Artificial Intelligence
AI Strategy: Trump’s AI policy for his second term emphasizes deregulation, national security, and private-sector innovation. He plans to repeal Biden’s 2023 Executive Order on AI, criticizing it as restrictive, and reduce federal agency oversight to promote a hands-off regulatory approach. Viewing AI as a strategic asset in U.S.-China competition, Trump advocates for protectionist measures to safeguard U.S. advancements and prioritizes significant investment in military applications through initiatives like DARPA. While focused on mobilizing private-sector investment over public funding, this approach could lead to fragmented state-level regulations and relaxed environmental standards to meet AI’s energy demands. Potential collaborations with tech leaders, such as Elon Musk, underscore his emphasis on private-sector leadership in driving innovation.
AI Ethics and Regulation: Trump’s AI policy pronouncements to data have emphasized deregulation, national security, and private-sector innovation.
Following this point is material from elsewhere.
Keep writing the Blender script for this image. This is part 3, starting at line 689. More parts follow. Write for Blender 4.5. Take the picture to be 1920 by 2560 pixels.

Favoring a light-touch regulatory approach, the administration seeks to prioritize innovation and competitiveness, particularly against China, viewing AI as a strategic asset for national security and military applications. Trump also supports a self-regulated AI industry and may collaborate with tech leaders, such as Elon Musk, to shape policy and drive advancements.
Conclusion
Trump's potential second term offers both opportunities and challenges for VC, PE, startups, and AI. Deregulation, crypto-friendly policies, and initiatives like Opportunity Zones align with investor interests, while his focus on U.S.-China competition and national security prioritizes innovation in strategic sectors. However, stringent immigration policies, reduced federal AI funding, and fragmented regulations could limit access to global talent and hinder startups reliant on government-supported ecosystems. While his agenda fosters growth in some areas, navigating this landscape will require balancing policy-driven opportunities with constraints on talent and collaboration.